My November 2022 novel, “My Mother’s Secret: A Novel of the Jewish Autonomous Region,” also takes place during the 1930s, and features a heroine who attempts to escape suffering the same fate by voluntarily fleeing to the border of Russia and China, where that great friend of the Jews, Stalin once again, has established a state just for them.
Finally, if I understand correctly, Gilbert’s now-shelved novel doesn’t praise either the former Soviet government, nor the current Russian one. In fact, it focuses on a clan who are RESISTING their tyrannical leader.
So how is this offensive to the Ukrainian people and their current struggle? Isn’t it, if anything, encouraging present-day readers to SUPPORT the anti-Russian cause by personalizing the issue through the eyes of one family?
I believe in free speech. I believe writers should be able to write what they want, and they should be able to not write what they don’t want.
I don’t know what Gilbert’s contract with her publisher says, but I am going to assume she has the right to pull her book from publication if a certain set of circumstances are met.

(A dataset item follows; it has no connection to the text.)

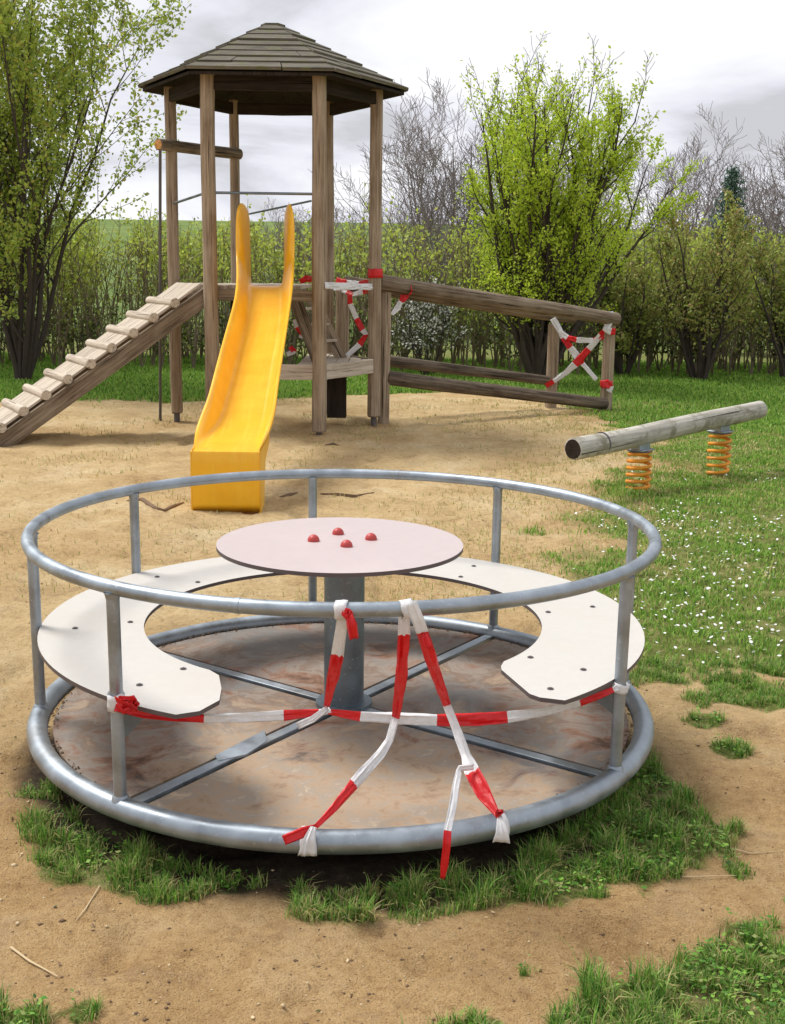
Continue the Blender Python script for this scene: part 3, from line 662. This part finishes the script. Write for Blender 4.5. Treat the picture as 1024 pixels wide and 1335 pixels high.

I, however, have no intention of doing the same with either of my two, 1930s set Soviet titles. (By the way, my skating mysteries, including “Axel of Evil,” which takes place in Russia in the early 2000s, aren’t too complimentary of the regime, either.)
If anything, I am going to continue pointing to them as examples of what the governments of both Russia and the USSR have historically done to Russian, Ukrainian, Jewish and many, many other people.
And I will continue failing to see how that condones Russia’s modern day actions in any way.
But maybe I’m missing something obvious. Do you understand Elizabeth Gilbert’s logic? (Besides the all-press-is-good-press cynicism?) Feel free to correct me in the comments!